Moontide is drenched in neurosis, swarming with damaged psyches and astoundingly loopy romantic gestures—at one point Bobo gives Anna a prostitute’s dress as a symbol of his affection—yet its never less than buoyant thanks to the profound charisma of its leads: Gabin’s sensuous gaze, his easy, gypsy hedonism and rather chauvinistic optimism—he has a magnificently callous speech where he extols the virtues of breakfast as a balm for suicidal depression—matched by Lupino’s aching sense of weary regeneration, her unspoken recesses of darkness and immensely touching surrender to love, at one point caressing Gabin's fleshy face like a precious stone. The film in its way looks forward to In a Lonely Place (50), one of my all-time favourite noirs, in its tender, brooding study of a fragile connection between a younger, secretive woman and an older, violent man that no one seems entirely safe around.


If Moontide has spent most of its cinematic life unknown or under-appreciated, Road House (48) has remained something of a legend, rather difficult to see but now finally appearing on DVD, only months after the death of the great Richard Widmark, whose appearance here formed yet another triumphant follow-up to his unforgettable debut in Kiss of Death (47).
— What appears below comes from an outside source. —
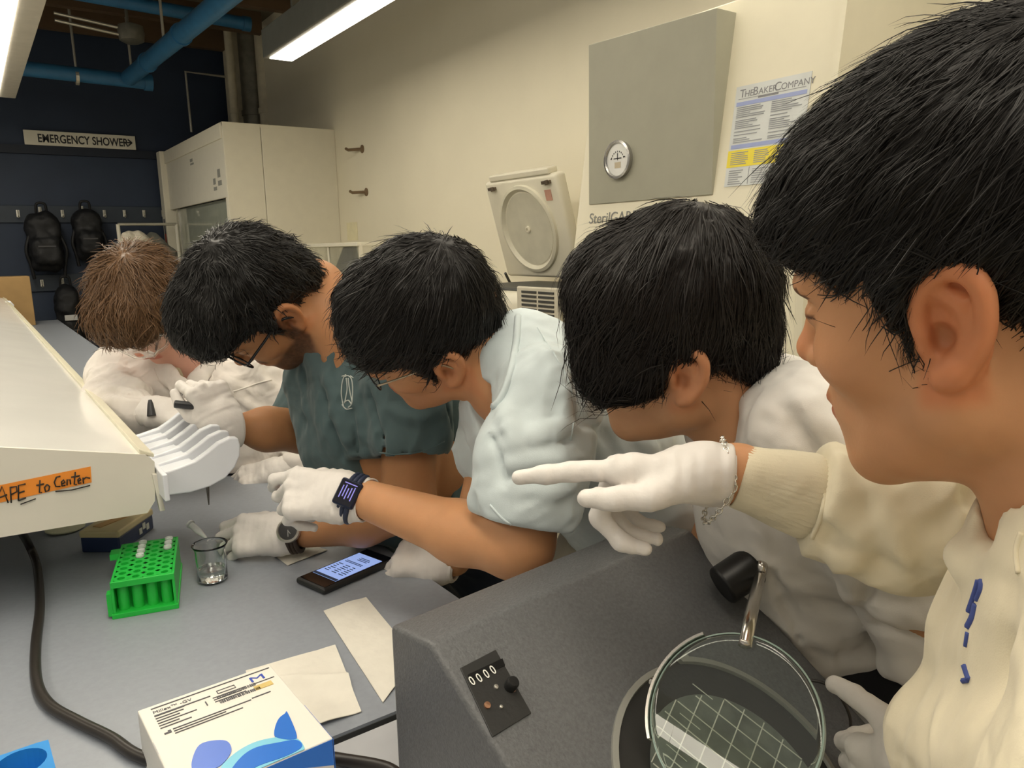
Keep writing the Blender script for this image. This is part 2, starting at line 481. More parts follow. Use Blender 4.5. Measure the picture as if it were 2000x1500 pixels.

Curiously, it finds Lupino again coming between a seemingly untamable virile type and a seemingly more civilized, well-heeled associate, oddly matched male buddies whose friendship is tainted by compromise. When Midwestern rural roadhouse proprietor Jefty (Widmark) comes back from his travels with “a new attraction from Chicago” named Lily (Lupino, suddenly blonde though looking only more like some strange creature from elsewhere), his intentions are clearly more than professional. But Lily, the picture of feminine independence, seems utterly disinterested in romance, her response to all of Jefty’s increasingly intense come-ons being little more than barely softened brush-offs or some variation of those wonderful little shrugging hms of hers. She remains impenetrable until she suddenly sets her sights on Jefty’s manager Pete (Cornell Wilde), and that's when all hell breaks loose.
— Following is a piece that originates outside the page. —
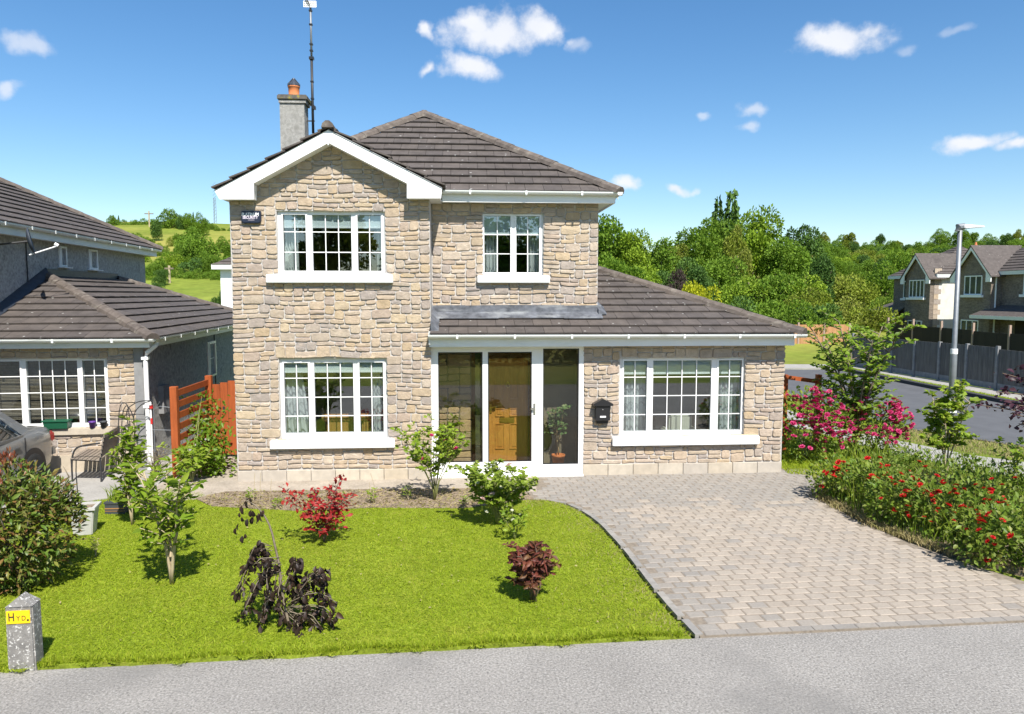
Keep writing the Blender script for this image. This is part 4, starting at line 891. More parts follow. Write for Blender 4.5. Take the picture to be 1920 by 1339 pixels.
# roofs
rb = MB(NX); dd = Vector((0, 0, -.03))
c0 = Vector((.25, -.28, 2.50)); pw = .385; tW = .25-XM; ap = Vector((XM, -.28+tW, 2.50+pw*tW)); ap2 = Vector((XM, 6.9, ap.z)); c1 = Vector((.25, 6.9+tW, 2.50)); cL = Vector((XM, -.28, 2.5))
rb.add([p+dd for p in (cL, c0, ap)], [(0,1,2)]).add([p+dd for p in (c0, c1, ap2, ap)], [(0,1,2,3)]).add([p+dd for p in (c1, Vector((XM, c1.y, 2.5)), ap2)], [(0,1,2)])
E0, E1 = Vector((XM+.32, -6, EZN)), Vector((XM+.32, 9.42, EZN)); pm = .53; ru = 4.2
R1 = Vector((XM+.32-ru, 9.42-ru, EZN+pm*ru)); R0 = Vector((XM+.32-ru, -6, R1.z))
rb.add([p+dd for p in (E0, E1, R1, R0)], [(0,1,2,3)]).add([p+dd for p in (E1, Vector((XM+.32-2*ru, 9.42, EZN)), R1)], [(0,1,2)]).add([p+dd for p in (R0, R1, Vector((XM+.32-2*ru, 9.42, EZN)), Vector((XM+.32-2*ru, -6, EZN)))], [(0,1,2,3)])
nr = rb.obj('roof', M['roofbase'], nh)
tl = []
v = Vector((0, 1, pw)).normalized(); L_ = tW*sqrt(1+pw*pw)
tl += tiles(cL, (1,0,0), v, Vector((0, -v.z, v.y)), [(0,0), (tW,0), (.002, L_), (0, L_)], xf=NX)
v = Vector((-1, 0, pw)).normalized()
tl += tiles(c0, (0,1,0), v, Vector((v.z, 0, -v.x)), [(0,0), (c1.y-c0.y,0), (ap2.y-c0.y, L_), (ap.y-c0.y, L_)], xf=NX)
v = Vector((-1, 0, pm)).normalized(); Lm = ru*sqrt(1+pm*pm)
tl += tiles(E0, (0,1,0), v, Vector((v.z, 0, -v.x)), [(0,0), (15.42,0), (15.42-ru, Lm), (0, Lm)], xf=NX)
tl = [t for t in tl if -15 < (NX @ t[0][4]).x]
lay_tiles(tl, nr)
up = Vector((0, 0, .03))
ridge(nr, c0+up+Vector((.03, -.03, 0)), ap+up, xf=NX); ridge(nr, c1+up, ap2+up, xf=NX); ridge(nr, E1+up+Vector((.03, .03, 0)), R1+up, xf=NX)
m_ = MB(NX); k = .16
m_.hexa([(XM, cL.y, cL.z+.05), (XM+k, cL.y, cL.z+.05), (XM+k, ap.y-k, ap.z-.02), (XM, ap.y, ap.z+.02), (XM, cL.y, cL.z+.16), (XM+.02, cL.y, cL.z+.16), (XM+.02, ap.y, ap.z+.17), (XM, ap.y, ap.z+.17)])
m_.box(XM, XM+.03, ap.y, ap2.y, ap.z-.02, ap.z+.15); m_.obj('lead_flashing', mat('dark_lead', (.028,.033,.042), .45, .5, noise=(9, .7, 1.3)), nh)
# eaves
m_ = MB(NX); m_.box(XM, .20, -.24, -.21, 2.33, 2.50); m_.box(.17, .20, -.209, 10.0, 2.33, 2.50); m_.box(XM+.25, XM+.28, -6, 9.3, EZN-.22, EZN-.02); m_.box(XM-8, XM+.249, 9.27, 9.30, EZN-.22, EZN-.02); m_.obj('fascia', M['gutter'], nh)
m_ = MB(NX); m_.box(XM, .169, -.209, .0, 2.35, 2.37); m_.box(0, .169, .001, 10.0, 2.35, 2.37); m_.box(XM, XM+.249, -6, 9.1, EZN-.20, EZN-.18); m_.obj('soffit', M['gutter'], nh)
gutter(nh, (XM, -.31, 2.505), (.30, -.31, 2.495), .062, xf=NX); gutter(nh, (.27, -.25, 2.495), (.27, 10, 2.49), .06, xf=NX); gutter(nh, (XM+.35, -6, EZN), (XM+.35, 9.4, EZN-.02), .062, xf=NX)
dp = MB(NX); dp.tube([(.27, -.02, 2.42), (.25, -.04, 2.36), (.10, -.10, 2.22), (.075, -.105, 2.14), (.075, -.105, .02)], .042, 10)
for z in (2.1, 1.2, .35): dp.box(.015, .135, -.155, -.03, z, z+.05)
dp.obj('downpipe', M['upvc'], nh)
m_ = MB(NX); m_.box(0, .10, .75, 1.1, .95, 1.5); m_.obj('meter_box', M['cpost'], nh)
m_ = MB(NX); m_.tube([(XM+.02, 2.05, 4.4), (XM+.02, 2.05, 2.9)], .012, 5); m_.tube([(.012, 5.1, 2.3), (.012, 5.1, .1)], .012, 5); m_.obj('cable', M['darkmetal'], nh)
sd = thing('satellite_dish', 'dark satellite dish seen edge-on under the eaves of the rendered house', 'satellite dish', NX @ Vector((XM, .75, 4.0)))
D0 = V3(57, 452, 15.0); dl = NX.inverted() @ D0; ax = Vector((.86, .42, .20)).normalized(); q = ax.to_track_quat('Z', 'Y').to_matrix().to_4x4(); q.translation = D0
MB(q).lathe((0, 0, 0), [(.001, -.05), (.11, -.045), (.21, -.02), (.26, .015), (.255, .02), (.205, -.012), (.12, -.036), (.001, -.04)], 24).obj('reflector', mat('grey_dish', (.05,.06,.075), .5), sd, smooth=True)
m_ = MB(); m_.tube([NX @ Vector((XM-.02, dl.y-.25, dl.z+.12)), NX @ Vector((XM+.12, dl.y-.22, dl.z+.10)), NX @ Vector((XM+.14, dl.y-.12, dl.z-.08)), D0-ax*.04], .018, 7); m_.obj('bracket', M['darkmetal'], sd)
e = D0+ax*.46-Vector((0, 0, .17)); m_ = MB(); m_.tube([D0-ax*.03-Vector((0, 0, .26)), e], .014, 6); m_.tube([e, e+Vector((0, 0, .05))-ax*.06], .034, 8); m_.obj('feed_arm', M['white'], sd)
# pots on the sill
def npt(x, y, z): return NX @ Vector((x, y, z))
zs = nloc(110, 804, -.08)[1]+.005
a, b = nloc(81, 800, -.09)[0], nloc(130, 800, -.09)[0]
tg = thing('window_trough', 'dark green plastic trough on the sill of the rendered house', 'planter', npt((a+b)/2, -.06, zs))
m_ = MB(NX); m_.hexa([(a+.03, -.11, zs), (b-.03, -.11, zs), (b-.03, .03, zs), (a+.03, .03, zs), (a+.01, -.13, zs+.13), (b-.01, -.13, zs+.13), (b-.01, .04, zs+.13), (a+.01, .04, zs+.13)]); m_.obj('body', M['pot_g'], tg)
MB(NX).box(a-.01, b+.01, -.145, .045, zs+.13, zs+.155).obj('rim', M['pot_g'], tg)
for px, m, lb in ((173, 'pot_p', 'small purple flowerpot on the pale window sill'), (194, 'dark_pot', 'small black flowerpot at the right end of the pale window sill')):
    c = nloc(px, 800, -.06)[0]; p = npt(c, -.05, zs); t = thing('flowerpot', lb, 'flowerpot', p)
    MB().lathe(p, [(.045, 0), (.058, .09), (.066, .09), (.067, .115), (.058, .115), (.05, .08), (.001, .08)], 14).obj('pot', M[m], t, smooth=True); MB().lathe(p+Vector((0, 0, .08)), [(.052, 0), (.03, .022), (.001, .026)], 10).obj('compost', M['soil'], t)
# ------------------------------------------------------------------ parked car
CX, CR = -8.16, 13.78
car = thing('parked_car', 'silver saloon car parked on the neighbouring drive with its tail to the house', 'car', (CX, 11.4, 0))
def sec(hw, zb, zt): return [(hw*.90, zb), (hw*.985, zb+.10), (hw, zb+.24), (hw, (zb+zt)/2+.1), (hw*.985, zt-.13), (hw*.945, zt-.045), (hw*.86, zt-.005), (hw*.5, zt+.02), (0, zt+.03)]
stn = [(0.0,.60,.46,.74),(.03,.72,.36,.86),(.10,.80,.30,.955),(.25,.845,.24,.985),(.55,.87,.20,.99),(.9,.88,.19,.98),(1.6,.885,.18,.955),(2.6,.885,.18,.935),(3.2,.88,.18,.915),(3.6,.87,.2,.86),(4.0,.84,.22,.79),(4.25,.76,.28,.70),(4.38,.6,.36,.60)]
vs = []; fs = []
for s, hw, zb, zt in stn:
    rr = sec(hw, zb, zt); rr = rr+[(-x, z) for x, z in rr[-2::-1]]; vs += [(CX+x, CR-s, z) for x, z in rr]
K = 17
for i in range(len(stn)-1):
    for k in range(K-1): fs.append((i*K+k, i*K+k+1, (i+1)*K+k+1, (i+1)*K+k))
    fs.append((i*K+K-1, i*K, (i+1)*K, (i+1)*K+K-1))
fs += [tuple(range(K)), tuple(range(len(vs)-1, len(vs)-K-1, -1))]
cb = MB().add(vs, fs).obj('body', M['carpaint'], car, smooth=True); fix_normals(cb)
# cabin: belt ring, roof ring, painted roof and pillars, dark glass between
def cab(s, t, sd): # s along from tail, t 0 belt..1 roof
    return None
belt = [(.62,.70),(1.0,.80),(1.75,.815),(2.55,.81),(3.15,.76)]; top = [(1.28,.53),(1.42,.575),(1.85,.59),(2.35,.58),(2.52,.54)]
zbT, zrT = .955, 1.405
for sg in (1, -1):
    B_ = [Vector((CX+sg*w, CR-s, zbT-(.0 if i else .0))) for i, (s, w) in enumerate(belt)]; T_ = [Vector((CX+sg*w, CR-s, zrT)) for s, w in top]
    gl = MB(); gl.add(B_+T_, [(i, i+1, i+6, i+5) for i in range(4)]); gl.obj('side_glass', M['carglass'], cb)
    pl = MB()
    for i, w in ((0, .13), (1, .09), (2, .05), (3, .04), (4, .09)):
        if i in (0, 2, 4): pl.beam(B_[i]-Vector((0,0,.02)), T_[i]+Vector((0,0,.02)), w, .03, up=(sg, 0, .4))
    pts = T_; 
    for p, q in zip(pts[:-1], pts[1:]): pl.beam(p, q, .05, .04)
    for p, q in zip(B_[:-1], B_[1:]): pl.beam(p+Vector((sg*.012,0,-.01)), q+Vector((sg*.012,0,-.01)), .03, .05)
    pl.add([B_[0]+Vector((sg*.006,0,0)), B_[0].lerp(B_[1], .95)+Vector((sg*.006,0,0)), T_[0].lerp(T_[1], .6)+Vector((sg*.006,0,0)), T_[0]+Vector((sg*.006,0,0))], [(0,1,2,3)])
    pl.obj('pillar', M['carpaint'], cb)
rf = MB(); vs = []; fs = []
for i, (s, w) in enumerate(top):
    for k in range(9): f = -1+k/4; vs.append((CX+f*w*1.02, CR-s, zrT+.045*(1-f*f)+.012*(1-abs(i-2)/2)))
for i in range(4):
    for k in range(8): fs.append((i*9+k, i*9+k+1, (i+1)*9+k+1, (i+1)*9+k))
rf.add(vs, fs).obj('car_roof', M['carpaint'], cb, smooth=True)
for (s0, w0, s1, w1, nm) in ((.60, .70, 1.28, .53, 'rear_glass'), (3.17, .76, 2.52, .54, 'windscreen')):
    MB().add([(CX-w0, CR-s0, zbT), (CX+w0, CR-s0, zbT), (CX+w1, CR-s1, zrT+.02), (CX-w1, CR-s1, zrT+.02)], [(0,1,2,3)]).obj(nm, M['carglass'], cb)
for sg in (1, -1):
    for s in (.86, 3.45):
        wc = (CX+sg*.80, CR-s, .315)
        MB().lathe((CX+sg*.862, CR-s, .35), [(.001, 0), (.37, 0), (.37, .03*sg), (.001, .031*sg)], 28, axis=0).obj('wheel_arch', M['black'], car)
        wh = MB().lathe((CX+sg*.88, CR-s, .315), [(.21, -.14*sg), (.30, -.13*sg), (.315, -.09*sg), (.315, .0), (.295, .025*sg), (.215, .03*sg)], 28, axis=0).obj('wheel', M['tyre'], car, smooth=True)
        ry = MB().lathe((CX+sg*.905, CR-s, .315), [(.215, 0), (.19, -.03*sg), (.05, -.012*sg), (.001, -.01*sg)], 20, axis=0)
        for k in range(5): an = 2*pi*k/5+.3; ry.beam((CX+sg*.905, CR-s, .315), (CX+sg*.908, CR-s+.2*cos(an), .315+.2*sin(an)), .05, .02, up=(1,0,0))
        ry.obj('rim', M['alloy'], wh)
xx = CX+.884
for a, b in ((1.04, 1.06), (2.2, 2.215)): MB().box(xx-.01, xx+.0035, CR-b+.005, CR-a-.005, .33, .93).obj('door_seam', M['black'], car)
for s in (1.22, 2.38): bevel(MB().box(xx-.01, xx+.022, CR-s-.17, CR-s, .79, .825).obj('door_handle', M['carpaint'], car), .008)
for sg in (1, -1): bevel(MB().box(CX+sg*.60, CX+sg*.815, CR-.22, CR-.02, .68, .87).obj('tail_light', M['tail'], car), .03)
bevel(MB().box(CX-.80, CX+.80, CR-.12, CR+.05, .40, .62).obj('bumper', M['carpaint'], car), .05); MB().box(CX-.26, CX+.26, CR+.05, CR+.056, .47, .57).obj('number_plate', M['white'], car)
m_ = MB()
for xq in (-.38, .38): bevel(MB().box(CX+xq-.2, CX+xq+.2, CR-1.35, CR-1.2, .6, 1.2).obj('headrest_seat', mat('blue_seat', (.04,.09,.16), .8), car), .05)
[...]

Watching Lily and Pete’s courtship shift from mutual antipathy to desire—he’s anal about tidiness while she chain smokes and leaves her butts burning everywhere—is supremely pleasurable, even sort of surprising despite the conventions. It's nearly as pleasurable and surprising as Lily’s debut as the road house chanteuse. As Lupino unceremoniously plunks herself down at her mini-upright we hear bowling balls still knocking about in the background. But by the time she starts singing her stark blues number in that seductive, gravelly, idiosyncratic voice—has Cat Power, a.k.a. Chan Marshall, seen this movie?—there isn’t a single person in the joint who isn’t under her peculiar spell. The scene is magic, visibly stoking a flame within both the already swooning Jefty and the much cooler Pete.
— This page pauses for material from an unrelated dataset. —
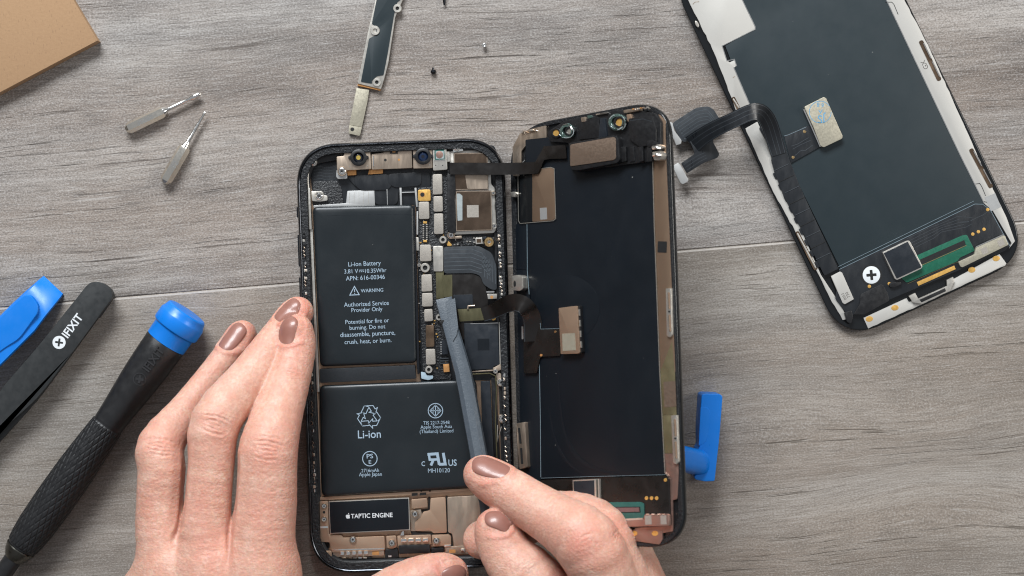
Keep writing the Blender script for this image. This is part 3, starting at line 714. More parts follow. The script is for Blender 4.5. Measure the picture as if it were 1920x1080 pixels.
    b.sheet(rnd([(652.6 + x * 4.7, 967.2 + y * 4.7) for x, y in ((.0, -.55), (.05, -.95), (.42, -1.25), (.38, -.8))], .8, 3), 6.53, 'white_print')
    b.build('vibration_motor', root)
    b = MB(); b.prism(rnd([(599, 940), (615, 939), (617, 1002), (640, 1003), (644, 1008), (721, 1005), (722, 1031), (700, 1034), (622, 1036), (618, 1017), (601, 1016)], 2), 5.4, 3.2, 'tan', .15)
    b.prism([(600, 987), (615, 986.5), (615, 990), (600, 990.5)], 5.43, 5.2, 'bright')
    b.prism(rnd([(622, 1029), (720, 1027), (720, 1042), (626, 1045)], 2), 5.0, 3.2, 'tan2', .15)
    b.prism([(623, 1030), (720, 1027.6), (720, 1030), (623, 1032.4)], 5.47, 5.0, 'bright', .06)
    for k in range(5): b.prism(rnd(rect(641 + k * 11.2, 1037.5 - k * .3, 8, 7, -1.5), 2), 5.9, 4.8, 'bright', .4)
    b.prism(rnd(rect(704.5, 1037, 13, 8, -2), 2), 5.1, 4.9, 'orange', .02)
    b.build('shield_plate', root)
    for x, y in ((607.5, 949), (607.5, 974)):
        b = MB(); b.screw(x, y, 4.0, 6.0, 5.2, seat='tan2'); b.build('screw', root)
    b = MB(); b.prism(circ(607.5, 960.5, 2.6, 12), 5.42, 5.2, 'dark'); b.build('pin_hole', root)
    for x, y in ((661.5, 1012), (734.6, 1018.5), (818, 1014), (778, 964), (611, 1041)):
        b = MB(); b.screw(x, y, 5.0, 6.3, 5.3, seat='tan2'); b.build('screw', root)
    b = MB(); b.prism(rnd([(603, 1033), (622, 1032), (622, 1046), (611, 1050), (603, 1044)], 4), 5.4, 3.2, 'tan', .3); b.build('screw_tab', root)
    for q, m in ((([(771, 936), (801, 934), (802, 951), (784, 953), (772, 954)]), 'orange'),
                 ([(807, 934), (835.5, 932), (838, 999), (812, 1000), (808, 995), (779, 996), (777, 982), (782, 974), (788, 972), (793, 960), (806, 957)], 'tan'),
                 ([(838.5, 932), (893, 929), (899, 940), (903, 1024), (880, 1040), (852, 1028), (848, 1001), (840, 998)], 'tan2')):
        b = MB(); b.prism(rnd(q, 3), 5.0, 3.2, 'tan' if m == 'orange' else m, .15); b.build('shield_plate', root)
    b = MB(); b.prism([(768, 957), (789, 955), (792, 968), (785, 975), (778, 985), (780, 996), (771, 996)], 4.6, 3.2, 'tan2', .1); b.prism([(803, 932), (806.5, 932), (806, 958), (793, 960), (790, 972), (778, 981), (777, 976), (788, 969), (790, 956), (802.5, 954)], 3.8, 3.2, 'dark'); b.build('bracket', root)
    b = MB(); b.prism([(835.7, 930), (838.4, 930), (840.5, 1000), (838, 1000)], 4.0, 3.1, 'dark'); b.prism([(770, 996), (810, 999.5), (846, 999), (850, 1026), (847, 1026), (843.5, 1002), (772, 1004)], 4.3, 3.1, 'dark'); b.build('trim_gap', root)
    b = MB(); b.prism(rnd([(723.5, 1005), (743, 1004), (744, 1026), (736, 1029), (726, 1028)], 3), 5.3, 3.2, 'tan', .15); b.build('bracket', root)
    b = MB(); b.prism(rnd([(744.5, 1004.5), (808, 1002.5), (809, 1020), (800, 1024), (746, 1024)], 2), 5.2, 3.2, 'tan', .15)
    for k in range(4): b.prism(rnd(rect(757 + k * 13.6, 1013.5 - k * .2, 11, 7.4, -1), 2.5), 6.3, 5, 'bright', .55)
    b.build('contact_block', root)
    b = MB(); b.prism(rnd([(809, 1003), (842, 1002), (846, 1006), (846, 1023), (812, 1025)], 3), 5.3, 3.2, 'tan', .15); b.prism([(833, 1022), (845, 1021), (845, 1025), (833, 1026)], 5.5, 5, 'bright', .1)
    b.prism([(753, 997.5), (757, 994.5), (758, 1004), (750, 1004.5)], 6.1, 5.2, 'bright', .2); b.build('bracket', root)
    b = MB(); b.prism(rnd([(747.5, 1022.5), (806, 1021), (807, 1037), (748, 1039)], 2), 6.0, 3.2, 'bchip', .35)
    b.prism(rnd([(722, 1030), (746, 1028), (748, 1046), (722, 1048)], 3), 5.0, 3.2, 'bchip', .3); b.prism(rnd([(808, 1027), (832, 1026), (833, 1036), (808, 1038)], 3), 4.8, 3.2, 'bchip', .3)
    b.prism(rect(731, 1043, 6, 3), 5.1, 4.9, 'bright'); b.build('charging_port', root)
    b = MB(); b.prism(rnd([(834, 1025), (898, 1022), (898, 1038), (836, 1040)], 2), 5.2, 3.2, 'tan2', .15); b.prism(rect(848, 1033.5, 12, 6, -1), 5.23, 5.1, 'orange')
    for k in range(3): b.prism(rnd(rect(868 + k * 11, 1032 - k * .3, 8, 6, -1), 2), 6.0, 5, 'bright', .4)
    b.build('shield_plate', root)
    b = MB(); b.prism(rnd([(600, 1014), (617, 1014), (618, 1028), (601, 1031)], 2), 3.7, 3.1, 'dark'); b.prism([(612, 1050), (640, 1048), (900, 1042), (900, 1052), (640, 1060), (622, 1060)], 3.8, 3.0, 'bchip', .1); b.build('dark_liner', root)
    clips(642, 1046, 700, 1046, 6, 3.0, 5.0)
    b = MB(); b.prism([(600, 932), (902, 914), (903, 917.5), (800, 926), (600, 938.5)], 5.3, 3.2, 'tan', .15)
    b.prism([(772, 925), (783, 924.5), (783, 929), (772, 930)], 5.5, 5, 'dark'); b.prism([(787, 924.5), (799, 923.5), (799, 928), (787, 929)], 5.5, 5, 'dark'); b.build('cross_rail', root)
phone_body()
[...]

The love triangle as originally conceived in the first versions of the script, something much discussed in the disc's supplements, strikes me as the source material for Blood Simple (84), though I've never heard the idea brought up elsewhere. But the story as it emerges here is at once more conventional and more emotionally pointed that was originally intended, building up to a last act that bristles with betrayal, manipulation and Jefty’s masochistic, maybe even suicidal mania. Indeed, Widmark steals the show in the final scenes, though there would arguably be no scenes to steal without Lupino’s  singularly beguiling presence charging every scene with attitude, conflicted desire and on-the-spot ingenuity—you’ll be amazed at what she can do with a few scarves during the scene where they go to the beach sans bikini. All of these qualities would come to shape Lupino’s groundbreaking work as a director: she was one of the first women in Hollywood to bust up the boys. But, as is evidenced in these films, she had already been rehearsing for that job for years.